Joana vive uma luta interna constante: vestida como homem, mas sentindo e desejando como mulher; vivendo como um sacerdote cristão, mas duvidando dos desígnios, até mesmo da existência de Deus; racional, mas muito passional. Sua vontade de aprender, sua boa-vontade e seu tratamento justo para com o próximo são características reconhecidas por todos ao seu redor – mas, enquanto mulher, menosprezada; como homem, admirado.
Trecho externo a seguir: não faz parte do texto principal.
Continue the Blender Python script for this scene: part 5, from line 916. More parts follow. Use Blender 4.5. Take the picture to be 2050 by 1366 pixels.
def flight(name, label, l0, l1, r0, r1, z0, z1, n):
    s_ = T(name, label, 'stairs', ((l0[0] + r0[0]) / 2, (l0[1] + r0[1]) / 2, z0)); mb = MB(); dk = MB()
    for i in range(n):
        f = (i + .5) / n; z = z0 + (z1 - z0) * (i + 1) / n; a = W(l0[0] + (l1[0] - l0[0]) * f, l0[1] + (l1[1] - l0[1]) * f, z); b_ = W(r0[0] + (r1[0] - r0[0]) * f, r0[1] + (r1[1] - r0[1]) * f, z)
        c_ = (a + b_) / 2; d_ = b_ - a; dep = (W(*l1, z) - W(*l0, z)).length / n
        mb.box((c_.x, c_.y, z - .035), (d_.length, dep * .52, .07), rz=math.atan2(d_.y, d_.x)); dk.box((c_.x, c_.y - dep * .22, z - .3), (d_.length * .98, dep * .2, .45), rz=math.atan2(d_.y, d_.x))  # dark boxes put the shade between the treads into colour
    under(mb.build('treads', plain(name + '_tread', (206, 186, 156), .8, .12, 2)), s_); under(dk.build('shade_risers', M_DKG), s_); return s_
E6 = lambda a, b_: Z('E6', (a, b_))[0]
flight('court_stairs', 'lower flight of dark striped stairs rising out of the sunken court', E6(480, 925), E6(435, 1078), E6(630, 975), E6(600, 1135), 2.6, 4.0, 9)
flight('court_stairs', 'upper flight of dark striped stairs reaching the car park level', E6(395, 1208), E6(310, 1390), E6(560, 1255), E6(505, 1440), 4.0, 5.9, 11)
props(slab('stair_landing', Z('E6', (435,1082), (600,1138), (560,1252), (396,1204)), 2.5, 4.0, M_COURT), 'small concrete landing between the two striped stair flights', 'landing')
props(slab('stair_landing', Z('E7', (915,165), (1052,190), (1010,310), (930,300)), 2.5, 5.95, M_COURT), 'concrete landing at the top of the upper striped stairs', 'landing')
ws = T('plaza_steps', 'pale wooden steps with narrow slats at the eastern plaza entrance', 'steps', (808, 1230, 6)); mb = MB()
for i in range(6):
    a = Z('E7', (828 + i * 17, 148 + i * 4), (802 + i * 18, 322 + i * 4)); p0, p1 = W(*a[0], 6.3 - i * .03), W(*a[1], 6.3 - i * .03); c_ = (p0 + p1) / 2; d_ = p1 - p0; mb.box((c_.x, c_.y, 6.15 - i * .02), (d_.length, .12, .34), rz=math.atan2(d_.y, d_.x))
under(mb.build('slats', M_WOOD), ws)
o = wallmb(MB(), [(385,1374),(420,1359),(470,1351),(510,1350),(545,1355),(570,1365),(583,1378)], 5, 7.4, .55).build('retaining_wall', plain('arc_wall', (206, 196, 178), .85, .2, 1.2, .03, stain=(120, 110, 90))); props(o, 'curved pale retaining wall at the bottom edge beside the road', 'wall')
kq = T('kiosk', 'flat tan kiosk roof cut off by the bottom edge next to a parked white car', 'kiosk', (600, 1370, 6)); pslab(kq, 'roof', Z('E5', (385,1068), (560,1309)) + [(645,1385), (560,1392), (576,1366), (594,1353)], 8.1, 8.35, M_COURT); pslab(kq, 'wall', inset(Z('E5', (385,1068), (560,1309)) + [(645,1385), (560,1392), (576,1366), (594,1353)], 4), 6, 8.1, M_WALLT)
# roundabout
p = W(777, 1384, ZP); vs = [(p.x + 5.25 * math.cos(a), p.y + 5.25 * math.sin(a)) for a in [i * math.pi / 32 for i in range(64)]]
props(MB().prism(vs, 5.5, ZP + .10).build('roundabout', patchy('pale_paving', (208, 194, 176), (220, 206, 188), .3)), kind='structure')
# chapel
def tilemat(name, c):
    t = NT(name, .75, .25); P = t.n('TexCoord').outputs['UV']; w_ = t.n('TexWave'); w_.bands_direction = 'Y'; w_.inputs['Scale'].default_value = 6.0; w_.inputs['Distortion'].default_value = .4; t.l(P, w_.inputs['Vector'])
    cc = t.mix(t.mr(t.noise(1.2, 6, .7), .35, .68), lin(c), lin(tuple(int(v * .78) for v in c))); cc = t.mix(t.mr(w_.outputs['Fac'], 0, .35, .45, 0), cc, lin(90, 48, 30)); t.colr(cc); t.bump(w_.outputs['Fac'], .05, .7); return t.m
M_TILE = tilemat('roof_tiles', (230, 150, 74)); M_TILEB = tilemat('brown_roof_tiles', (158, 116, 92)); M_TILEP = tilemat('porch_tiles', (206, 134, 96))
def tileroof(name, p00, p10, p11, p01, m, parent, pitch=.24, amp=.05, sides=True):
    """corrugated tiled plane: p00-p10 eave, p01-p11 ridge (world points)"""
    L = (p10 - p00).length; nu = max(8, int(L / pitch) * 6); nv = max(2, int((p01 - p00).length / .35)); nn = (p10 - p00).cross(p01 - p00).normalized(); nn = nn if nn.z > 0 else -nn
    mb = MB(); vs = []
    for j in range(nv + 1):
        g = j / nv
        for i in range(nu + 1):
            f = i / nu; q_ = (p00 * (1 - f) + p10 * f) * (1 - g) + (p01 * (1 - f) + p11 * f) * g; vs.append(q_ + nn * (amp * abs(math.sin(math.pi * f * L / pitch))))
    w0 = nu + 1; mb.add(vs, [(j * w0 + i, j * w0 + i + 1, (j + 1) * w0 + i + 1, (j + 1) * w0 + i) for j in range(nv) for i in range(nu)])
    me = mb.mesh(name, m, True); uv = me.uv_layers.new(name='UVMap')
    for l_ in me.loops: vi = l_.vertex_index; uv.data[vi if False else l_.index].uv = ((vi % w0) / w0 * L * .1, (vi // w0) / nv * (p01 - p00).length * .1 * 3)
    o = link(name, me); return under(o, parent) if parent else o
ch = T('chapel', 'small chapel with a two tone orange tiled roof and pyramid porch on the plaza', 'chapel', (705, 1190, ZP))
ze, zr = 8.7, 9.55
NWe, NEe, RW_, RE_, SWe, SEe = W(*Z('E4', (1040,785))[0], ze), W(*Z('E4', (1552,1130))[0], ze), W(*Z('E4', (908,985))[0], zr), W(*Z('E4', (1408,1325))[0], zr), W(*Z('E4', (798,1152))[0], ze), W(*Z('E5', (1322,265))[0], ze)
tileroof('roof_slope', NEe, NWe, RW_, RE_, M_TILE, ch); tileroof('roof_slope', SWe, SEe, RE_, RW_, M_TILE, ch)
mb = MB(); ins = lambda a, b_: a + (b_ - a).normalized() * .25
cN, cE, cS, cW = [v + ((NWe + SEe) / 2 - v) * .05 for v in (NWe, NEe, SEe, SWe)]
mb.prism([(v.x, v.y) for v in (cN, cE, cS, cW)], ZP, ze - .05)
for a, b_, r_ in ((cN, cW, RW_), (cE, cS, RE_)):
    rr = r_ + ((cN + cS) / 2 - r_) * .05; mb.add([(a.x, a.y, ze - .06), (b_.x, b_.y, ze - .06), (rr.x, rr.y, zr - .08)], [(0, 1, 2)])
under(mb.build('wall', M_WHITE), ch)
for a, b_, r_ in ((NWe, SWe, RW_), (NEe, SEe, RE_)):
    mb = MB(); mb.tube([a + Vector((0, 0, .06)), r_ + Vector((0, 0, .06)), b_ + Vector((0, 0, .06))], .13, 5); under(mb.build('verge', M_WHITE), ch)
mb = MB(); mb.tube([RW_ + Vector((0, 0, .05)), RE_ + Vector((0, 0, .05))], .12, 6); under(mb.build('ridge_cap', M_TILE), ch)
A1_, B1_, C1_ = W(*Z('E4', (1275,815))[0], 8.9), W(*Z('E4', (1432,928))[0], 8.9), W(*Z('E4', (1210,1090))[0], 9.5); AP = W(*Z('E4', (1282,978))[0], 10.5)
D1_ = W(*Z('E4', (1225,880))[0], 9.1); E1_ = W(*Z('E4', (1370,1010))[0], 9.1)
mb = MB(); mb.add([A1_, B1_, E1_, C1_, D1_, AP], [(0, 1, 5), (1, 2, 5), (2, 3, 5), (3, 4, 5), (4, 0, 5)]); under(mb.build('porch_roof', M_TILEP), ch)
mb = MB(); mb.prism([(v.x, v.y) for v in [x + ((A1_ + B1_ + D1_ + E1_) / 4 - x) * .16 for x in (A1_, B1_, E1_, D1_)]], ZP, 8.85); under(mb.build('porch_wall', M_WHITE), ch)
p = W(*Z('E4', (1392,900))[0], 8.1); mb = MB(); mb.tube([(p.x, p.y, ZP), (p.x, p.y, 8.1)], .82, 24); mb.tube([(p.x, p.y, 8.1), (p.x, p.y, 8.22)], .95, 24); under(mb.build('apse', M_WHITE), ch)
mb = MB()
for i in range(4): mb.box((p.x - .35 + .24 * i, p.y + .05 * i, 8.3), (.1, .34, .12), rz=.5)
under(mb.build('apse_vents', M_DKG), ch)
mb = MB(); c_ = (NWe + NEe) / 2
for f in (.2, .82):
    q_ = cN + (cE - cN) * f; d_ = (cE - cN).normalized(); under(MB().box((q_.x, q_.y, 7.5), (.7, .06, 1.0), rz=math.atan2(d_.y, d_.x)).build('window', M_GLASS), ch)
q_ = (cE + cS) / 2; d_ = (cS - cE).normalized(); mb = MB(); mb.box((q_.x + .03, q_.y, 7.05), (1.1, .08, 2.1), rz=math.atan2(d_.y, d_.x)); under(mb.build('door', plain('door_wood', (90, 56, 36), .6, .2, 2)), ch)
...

Com uma escrita rica em detalhes, usando alguns personagens históricos, a autora recriou e me transportou para uma época na qual eu, com toda certeza, não gostaria de estar. Foi só na minha terceira tentativa que consegui finalizar o livro, não por ele ser ruim, mas por ser penoso ler sobre o tratamento dado às mulheres naquele período. Era algo que ultrapassava o machismo – misógino talvez seja uma palavra melhor. Apesar de ser um romance ficcional, no epílogo Donna deixa claro que acredita na existência de Joana e de seu “reinado” – que teria começado por volta de 853 e terminado em 855. Explicando detalhadamente todos os meios e motivos pelos quais Joana teria sido apagada, ela conseguiu me deixou uma pergunta no ar: será mesmo? Apesar de tudo que é tomado como certo, será possível que uma mulher tenha conseguido realmente ocupar o trono de São Pedro?
Como vários “E se...?’ da história humana, talvez isso nunca seja respondido. Particularmente, acredito que toda lenda tenha um pouco de verdade – aquele velho ditado de que onde há fumaça, há fogo. Se a Papisa Joana realmente existiu, eu não sei, mas confesso que teria sido uma coisa incrível ver uma mulher ocupando um lugar tão simbolicamente masculino. Seu fim também foi perfeitamente emblemático: uma mulher no momento da sua feminilidade mais visceral, atuando numa posição sempre tomada por homens.
Um mergulho em outro século, cheio de intrigas políticas e entremeado por um romance proibido. Recomendo!